Le second tome qui couvre les années 60 jusqu’à maintenant entre directement dans l’action sociale du sociologue. D’abord au sein de la commission Parent où le rapport conclue à la nécessité de mettre fin à la suprématie de l’Église catholique dans le domaine de l’éducation, ce qui marquera la fin des collèges classiques et la création des polyvalentes et des cégeps. On suit ensuite le sociologue durant la crise d’Octobre quand il devient indépendantiste. Et ensuite, au sein du gouvernement du Parti québécois quand il participe entre autres à l’élaboration de la politique linguistique qui débouchera sur la Charte de la langue française (loi 101). En 2014, Rocher se prononcera enfin en faveur du projet de Charte des valeurs québécoises.

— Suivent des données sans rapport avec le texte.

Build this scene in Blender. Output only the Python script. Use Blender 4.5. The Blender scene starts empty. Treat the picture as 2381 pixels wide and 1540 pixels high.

Les derniers chapitres du livre portent d’ailleurs sur le projet encore controversé de la laïcité au Québec. Après la crise des accommodements raisonnables, on se rappelle que le gouvernement Charest met en place la commission Bouchard-Taylor à laquelle Guy Rocher pourtant « penseur et acteur des transformations sociales du Québec contemporain », dira Jacques Beauchemin, n’est pas invité. Guy Rocher verra d’ailleurs le rapport Bouchard-Taylor dans la ligne de la démarche trudeauiste sur le multiculturalisme. Il appuiera plus tard le projet de Charte des valeurs du gouvernement Marois juste avant que le gouvernement péquiste perde les élections au profit du parti libéral et finalement, la loi 21 sur la laïcité de l’État du gouvernement caquiste, malgré certaines réserves.

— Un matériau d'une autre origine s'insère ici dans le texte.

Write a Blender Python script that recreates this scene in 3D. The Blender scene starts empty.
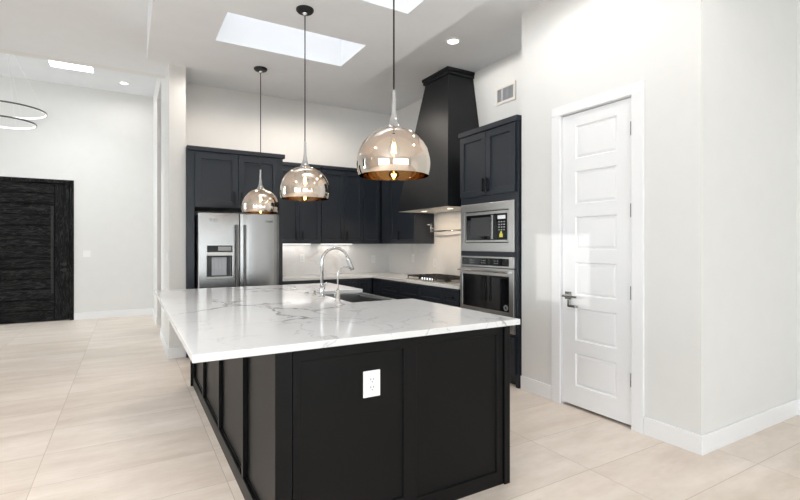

La force du livre de Duchesne est de présenter tous les débats qui ont entouré ces politiques ou projets de politiques de l’intérieur, grâce notamment à de nombreuses entrevues avec les différents acteurs concernés y compris Rocher lui-même, ses collègues, ses amis et sa famille. J’ai passé sous silence tous les chapitres qui parlent du travail de chercheur-sociologue et de la publication des livres de Guy Rocher pour me centrer sur son rôle d’acteur dans le développement du Québec. C’est là, me semble-t-il l’intérêt principal de ce livre qu’il n’est pas besoin d’être sociologue, me semble-t-il, pour apprécier!
Ayant moi-même fait mes études de sociologie à l’université de Montréal, je n’ai jamais côtoyé Guy Rocher ni ne l’ai eu comme professeur. J’ai pourtant lu une grande partie de son « Introduction à la sociologie générale » au cours de mes études. Commençant un baccalauréat en sociologie au début des années 70, j’étais plus intéressée par les théories marxistes que par le structuro-fonctionnalisme dont était proche Guy Rocher. Outre son livre d’introduction à la sociologie, il a d’ailleurs publié un livre sur Talcott Parsons qui avait été son professeur à l’Université Harvard lors de ses études de doctorat dans les années 50. Ce livre, publié en plusieurs langues, a été considéré par Parsons lui-même comme la meilleure analyse de son œuvre.
À la fin de ma lecture de la biographie de Guy Rocher par Pierre Duchesne, j’aurais envie de lire un texte mettant plus spécifiquement en évidence les liens entre les thèses sociologiques de Rocher et ses positions dans les grands débats sur le développement du Québec. Comme quoi son œuvre ouvre encore des perspectives de développement pour la sociologie au Québec.
Pierre Duchesne, Guy Rocher, Voir, Juger, Agir, tome 1 (1924-1963), Le sociologue du Québec, tome 2 (1963-2021), HMH, 2019 et 2021.